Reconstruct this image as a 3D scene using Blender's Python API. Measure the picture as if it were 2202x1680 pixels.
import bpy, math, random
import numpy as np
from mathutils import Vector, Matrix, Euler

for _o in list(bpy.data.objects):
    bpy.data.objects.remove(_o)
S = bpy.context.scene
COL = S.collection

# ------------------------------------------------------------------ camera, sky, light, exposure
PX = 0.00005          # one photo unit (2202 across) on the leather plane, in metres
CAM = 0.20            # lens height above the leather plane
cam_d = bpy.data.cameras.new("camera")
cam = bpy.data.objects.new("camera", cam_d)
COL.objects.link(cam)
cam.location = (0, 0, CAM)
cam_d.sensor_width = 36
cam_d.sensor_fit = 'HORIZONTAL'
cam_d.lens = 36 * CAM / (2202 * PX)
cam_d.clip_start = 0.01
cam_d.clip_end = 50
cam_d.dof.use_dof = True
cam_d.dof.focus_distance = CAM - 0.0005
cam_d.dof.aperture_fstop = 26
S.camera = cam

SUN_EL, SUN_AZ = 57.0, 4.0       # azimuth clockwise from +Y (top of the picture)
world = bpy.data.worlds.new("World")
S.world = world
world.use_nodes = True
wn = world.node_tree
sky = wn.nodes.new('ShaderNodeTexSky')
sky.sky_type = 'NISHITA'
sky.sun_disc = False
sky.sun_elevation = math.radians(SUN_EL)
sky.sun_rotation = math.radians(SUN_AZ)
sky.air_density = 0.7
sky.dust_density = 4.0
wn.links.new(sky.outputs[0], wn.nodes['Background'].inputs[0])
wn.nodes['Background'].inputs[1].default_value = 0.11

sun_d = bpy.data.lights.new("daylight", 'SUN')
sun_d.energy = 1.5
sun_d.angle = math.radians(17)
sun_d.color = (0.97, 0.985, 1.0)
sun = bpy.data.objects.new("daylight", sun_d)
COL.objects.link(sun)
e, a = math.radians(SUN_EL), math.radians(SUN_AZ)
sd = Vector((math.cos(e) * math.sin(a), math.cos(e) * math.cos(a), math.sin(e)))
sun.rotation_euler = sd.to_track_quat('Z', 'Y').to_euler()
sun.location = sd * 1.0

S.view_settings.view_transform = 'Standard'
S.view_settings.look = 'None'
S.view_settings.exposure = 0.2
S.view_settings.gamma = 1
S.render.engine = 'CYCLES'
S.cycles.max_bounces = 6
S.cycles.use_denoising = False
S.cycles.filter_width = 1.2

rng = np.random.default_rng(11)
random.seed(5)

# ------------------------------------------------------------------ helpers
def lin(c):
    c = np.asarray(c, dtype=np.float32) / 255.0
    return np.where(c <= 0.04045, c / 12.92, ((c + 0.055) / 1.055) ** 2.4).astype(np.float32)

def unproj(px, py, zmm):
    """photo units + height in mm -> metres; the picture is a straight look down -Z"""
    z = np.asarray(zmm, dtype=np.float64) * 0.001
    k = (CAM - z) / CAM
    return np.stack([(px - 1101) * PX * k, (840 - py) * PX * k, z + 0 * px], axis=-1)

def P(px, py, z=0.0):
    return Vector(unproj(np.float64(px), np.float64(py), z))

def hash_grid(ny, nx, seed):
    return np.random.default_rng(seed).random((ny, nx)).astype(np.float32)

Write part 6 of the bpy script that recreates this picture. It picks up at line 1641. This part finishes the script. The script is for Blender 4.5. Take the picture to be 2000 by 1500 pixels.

Required work → All of the entries need to be reproduced exactly; please write them out.

Task result →
Reconstruct this image as a 3D scene using Blender's Python API. Measure the picture as if it were 2202x1680 pixels.
import bpy, math, random
import numpy as np
from mathutils import Vector, Matrix, Euler

for _o in list(bpy.data.objects):
    bpy.data.objects.remove(_o)
S = bpy.context.scene
COL = S.collection

# ------------------------------------------------------------------ camera, sky, light, exposure
PX = 0.00005          # one photo unit (2202 across) on the leather plane, in metres
CAM = 0.20            # lens height above the leather plane
cam_d = bpy.data.cameras.new("camera")
cam = bpy.data.objects.new("camera", cam_d)
COL.objects.link(cam)
cam.location = (0, 0, CAM)
cam_d.sensor_width = 36
cam_d.sensor_fit = 'HORIZONTAL'
cam_d.lens = 36 * CAM / (2202 * PX)
cam_d.clip_start = 0.01
cam_d.clip_end = 50
cam_d.dof.use_dof = True
cam_d.dof.focus_distance = CAM - 0.0005
cam_d.dof.aperture_fstop = 26
S.camera = cam

SUN_EL, SUN_AZ = 57.0, 4.0       # azimuth clockwise from +Y (top of the picture)
world = bpy.data.worlds.new("World")
S.world = world
world.use_nodes = True
wn = world.node_tree
sky = wn.nodes.new('ShaderNodeTexSky')
sky.sky_type = 'NISHITA'
sky.sun_disc = False
sky.sun_elevation = math.radians(SUN_EL)
sky.sun_rotation = math.radians(SUN_AZ)
sky.air_density = 0.7
sky.dust_density = 4.0
wn.links.new(sky.outputs[0], wn.nodes['Background'].inputs[0])
wn.nodes['Background'].inputs[1].default_value = 0.11

sun_d = bpy.data.lights.new("daylight", 'SUN')
sun_d.energy = 1.5
sun_d.angle = math.radians(17)
sun_d.color = (0.97, 0.985, 1.0)
sun = bpy.data.objects.new("daylight", sun_d)
COL.objects.link(sun)
e, a = math.radians(SUN_EL), math.radians(SUN_AZ)
sd = Vector((math.cos(e) * math.sin(a), math.cos(e) * math.cos(a), math.sin(e)))
sun.rotation_euler = sd.to_track_quat('Z', 'Y').to_euler()
sun.location = sd * 1.0

S.view_settings.view_transform = 'Standard'
S.view_settings.look = 'None'
S.view_settings.exposure = 0.2
S.view_settings.gamma = 1
S.render.engine = 'CYCLES'
S.cycles.max_bounces = 6
S.cycles.use_denoising = False
S.cycles.filter_width = 1.2

rng = np.random.default_rng(11)
random.seed(5)

# ------------------------------------------------------------------ helpers
def lin(c):
    c = np.asarray(c, dtype=np.float32) / 255.0
    return np.where(c <= 0.04045, c / 12.92, ((c + 0.055) / 1.055) ** 2.4).astype(np.float32)

def unproj(px, py, zmm):
    """photo units + height in mm -> metres; the picture is a straight look down -Z"""
    z = np.asarray(zmm, dtype=np.float64) * 0.001
    k = (CAM - z) / CAM
    return np.stack([(px - 1101) * PX * k, (840 - py) * PX * k, z + 0 * px], axis=-1)

def P(px, py, z=0.0):
    return Vector(unproj(np.float64(px), np.float64(py), z))

def hash_grid(ny, nx, seed):
    return np.random.default_rng(seed).random((ny, nx)).astype(np.float32)

Write part 6 of the bpy script that recreates this picture. It picks up at line 1641. This part finishes the script. The script is for Blender 4.5. Take the picture to be 2000 by 1500 pixels.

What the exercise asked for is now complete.